ENTRIES SHOWN:
######

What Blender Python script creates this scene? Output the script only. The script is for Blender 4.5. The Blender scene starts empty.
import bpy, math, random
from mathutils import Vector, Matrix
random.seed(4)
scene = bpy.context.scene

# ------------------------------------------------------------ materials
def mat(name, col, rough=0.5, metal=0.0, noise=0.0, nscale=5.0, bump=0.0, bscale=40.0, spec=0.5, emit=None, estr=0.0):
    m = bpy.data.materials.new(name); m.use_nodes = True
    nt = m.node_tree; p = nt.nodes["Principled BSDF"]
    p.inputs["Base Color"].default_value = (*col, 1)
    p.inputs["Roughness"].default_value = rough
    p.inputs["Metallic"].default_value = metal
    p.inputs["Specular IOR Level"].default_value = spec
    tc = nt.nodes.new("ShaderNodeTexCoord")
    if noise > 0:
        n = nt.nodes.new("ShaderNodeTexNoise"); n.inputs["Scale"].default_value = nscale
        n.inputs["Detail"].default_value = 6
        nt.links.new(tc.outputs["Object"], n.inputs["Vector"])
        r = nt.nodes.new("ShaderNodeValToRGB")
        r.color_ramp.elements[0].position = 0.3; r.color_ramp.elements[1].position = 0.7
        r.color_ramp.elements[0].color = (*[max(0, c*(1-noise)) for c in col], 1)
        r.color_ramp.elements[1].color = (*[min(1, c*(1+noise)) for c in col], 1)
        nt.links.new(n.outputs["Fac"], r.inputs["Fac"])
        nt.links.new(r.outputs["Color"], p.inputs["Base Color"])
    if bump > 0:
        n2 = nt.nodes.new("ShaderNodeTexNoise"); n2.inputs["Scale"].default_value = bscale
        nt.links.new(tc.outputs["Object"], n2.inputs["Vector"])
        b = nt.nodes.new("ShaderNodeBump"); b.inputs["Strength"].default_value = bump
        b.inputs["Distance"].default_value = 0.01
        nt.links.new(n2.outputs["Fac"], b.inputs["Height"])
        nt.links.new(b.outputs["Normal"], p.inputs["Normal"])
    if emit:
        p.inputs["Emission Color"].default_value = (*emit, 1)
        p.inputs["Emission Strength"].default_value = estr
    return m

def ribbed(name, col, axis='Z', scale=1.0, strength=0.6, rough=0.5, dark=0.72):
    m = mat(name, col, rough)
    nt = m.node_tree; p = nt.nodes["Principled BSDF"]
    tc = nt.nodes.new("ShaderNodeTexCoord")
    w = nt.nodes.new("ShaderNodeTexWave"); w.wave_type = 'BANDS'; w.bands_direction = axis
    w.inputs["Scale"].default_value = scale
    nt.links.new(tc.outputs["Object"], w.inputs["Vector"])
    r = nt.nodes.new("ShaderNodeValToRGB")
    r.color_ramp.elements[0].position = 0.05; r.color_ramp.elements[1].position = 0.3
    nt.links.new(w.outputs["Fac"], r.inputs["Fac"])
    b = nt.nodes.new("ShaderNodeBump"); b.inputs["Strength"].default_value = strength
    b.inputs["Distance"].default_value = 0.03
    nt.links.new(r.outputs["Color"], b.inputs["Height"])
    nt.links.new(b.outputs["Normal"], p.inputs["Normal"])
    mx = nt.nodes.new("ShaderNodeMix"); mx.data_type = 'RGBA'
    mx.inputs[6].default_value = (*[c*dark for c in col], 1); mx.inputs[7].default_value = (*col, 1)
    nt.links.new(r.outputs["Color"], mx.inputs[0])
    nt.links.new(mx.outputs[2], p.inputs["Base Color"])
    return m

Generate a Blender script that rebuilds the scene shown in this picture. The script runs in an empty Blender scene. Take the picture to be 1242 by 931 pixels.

######

TASK DIRECTIONS: Print the records above verbatim from their first line to the line containing "scene = bpy.context.scene", both included, and stop there.

SOLUTION TO THE PROBLEM:
What Blender Python script creates this scene? Output the script only. The script is for Blender 4.5. The Blender scene starts empty.
import bpy, math, random
from mathutils import Vector, Matrix
random.seed(4)
scene = bpy.context.scene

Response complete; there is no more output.